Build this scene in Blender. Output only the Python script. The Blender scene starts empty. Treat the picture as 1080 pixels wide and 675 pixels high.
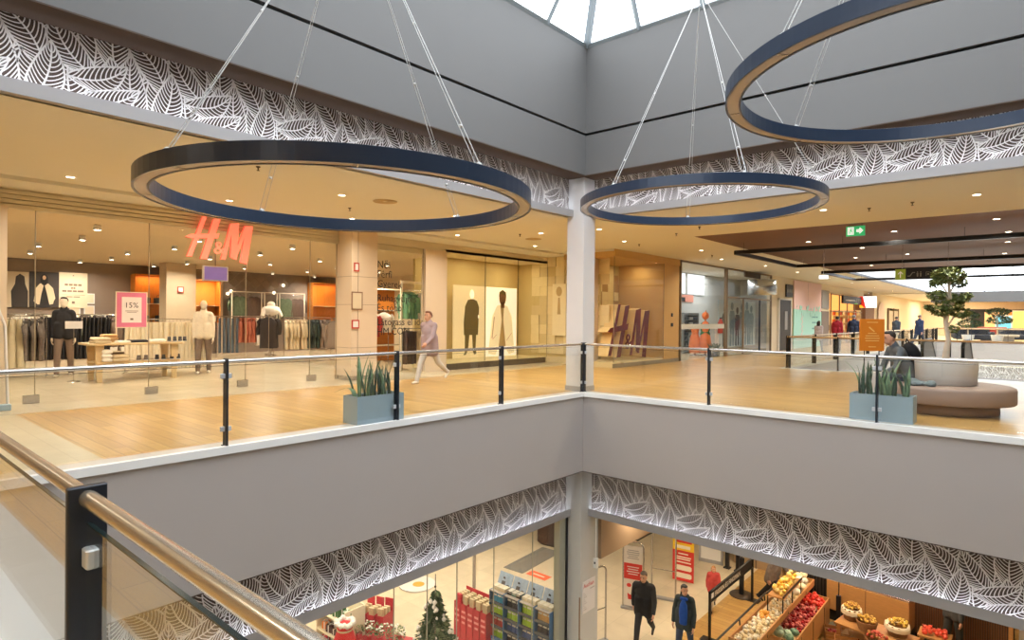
import bpy, bmesh, math, random
from mathutils import Vector, Matrix, Euler
R = math.radians
PI = math.pi
random.seed(7)
sc = bpy.context.scene
C = sc.collection
LF = -5.9            # lower floor level
CZ = 3.56            # upper gallery ceiling

# ------------------------------------------------------------------ materials
def S(r, g, b):
    f = lambda c: (c / 12.92 if c <= .04045 else ((c + .055) / 1.055) ** 2.4)
    return (f(r / 255), f(g / 255), f(b / 255), 1)

MATS = {}
def M(name, col, rough=.6, metal=0, var=.06, scale=6, bump=0, emit=None, es=1, coat=0, stretch=None):
    """procedural principled material: base colour broken up by noise"""
    if name in MATS: return MATS[name]
    m = bpy.data.materials.new(name); m.use_nodes = True
    nt = m.node_tree; b = nt.nodes['Principled BSDF']
    b.inputs['Roughness'].default_value = rough; b.inputs['Metallic'].default_value = metal
    if coat: b.inputs['Coat Weight'].default_value = coat
    tc = nt.nodes.new('ShaderNodeTexCoord'); nz = nt.nodes.new('ShaderNodeTexNoise')
    nz.inputs['Scale'].default_value = scale; nz.inputs['Detail'].default_value = 4
    src = tc.outputs['Object']
    if stretch:
        mp = nt.nodes.new('ShaderNodeMapping'); mp.inputs['Scale'].default_value = stretch
        nt.links.new(src, mp.inputs[0]); src = mp.outputs[0]
    nt.links.new(src, nz.inputs['Vector'])
    mx = nt.nodes.new('ShaderNodeMix'); mx.data_type = 'RGBA'
    mx.inputs[6].default_value = tuple(min(1, c * (1 - var)) for c in col[:3]) + (1,)
    mx.inputs[7].default_value = tuple(min(1, c * (1 + var)) for c in col[:3]) + (1,)
    nt.links.new(nz.outputs['Fac'], mx.inputs[0]); nt.links.new(mx.outputs[2], b.inputs['Base Color'])
    if emit:
        b.inputs['Emission Color'].default_value = emit; b.inputs['Emission Strength'].default_value = es
    if bump:
        bp = nt.nodes.new('ShaderNodeBump'); bp.inputs['Strength'].default_value = bump; bp.inputs['Distance'].default_value = .01
        nt.links.new(nz.outputs['Fac'], bp.inputs['Height']); nt.links.new(bp.outputs[0], b.inputs['Normal'])
    MATS[name] = m
    return m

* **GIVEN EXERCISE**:
Leave the images out, please, and restate each line word for word.

* **TASK OUTPUT**:
Build this scene in Blender. Output only the Python script. The Blender scene starts empty. Treat the picture as 1080 pixels wide and 675 pixels high.
import bpy, bmesh, math, random
from mathutils import Vector, Matrix, Euler
R = math.radians
PI = math.pi
random.seed(7)
sc = bpy.context.scene
C = sc.collection
LF = -5.9            # lower floor level
CZ = 3.56            # upper gallery ceiling

# ------------------------------------------------------------------ materials
def S(r, g, b):
    f = lambda c: (c / 12.92 if c <= .04045 else ((c + .055) / 1.055) ** 2.4)
    return (f(r / 255), f(g / 255), f(b / 255), 1)

MATS = {}
def M(name, col, rough=.6, metal=0, var=.06, scale=6, bump=0, emit=None, es=1, coat=0, stretch=None):
    """procedural principled material: base colour broken up by noise"""
    if name in MATS: return MATS[name]
    m = bpy.data.materials.new(name); m.use_nodes = True
    nt = m.node_tree; b = nt.nodes['Principled BSDF']
    b.inputs['Roughness'].default_value = rough; b.inputs['Metallic'].default_value = metal
    if coat: b.inputs['Coat Weight'].default_value = coat
    tc = nt.nodes.new('ShaderNodeTexCoord'); nz = nt.nodes.new('ShaderNodeTexNoise')
    nz.inputs['Scale'].default_value = scale; nz.inputs['Detail'].default_value = 4
    src = tc.outputs['Object']
    if stretch:
        mp = nt.nodes.new('ShaderNodeMapping'); mp.inputs['Scale'].default_value = stretch
        nt.links.new(src, mp.inputs[0]); src = mp.outputs[0]
    nt.links.new(src, nz.inputs['Vector'])
    mx = nt.nodes.new('ShaderNodeMix'); mx.data_type = 'RGBA'
    mx.inputs[6].default_value = tuple(min(1, c * (1 - var)) for c in col[:3]) + (1,)
    mx.inputs[7].default_value = tuple(min(1, c * (1 + var)) for c in col[:3]) + (1,)
    nt.links.new(nz.outputs['Fac'], mx.inputs[0]); nt.links.new(mx.outputs[2], b.inputs['Base Color'])
    if emit:
        b.inputs['Emission Color'].default_value = emit; b.inputs['Emission Strength'].default_value = es
    if bump:
        bp = nt.nodes.new('ShaderNodeBump'); bp.inputs['Strength'].default_value = bump; bp.inputs['Distance'].default_value = .01
        nt.links.new(nz.outputs['Fac'], bp.inputs['Height']); nt.links.new(bp.outputs[0], b.inputs['Normal'])
    MATS[name] = m
    return m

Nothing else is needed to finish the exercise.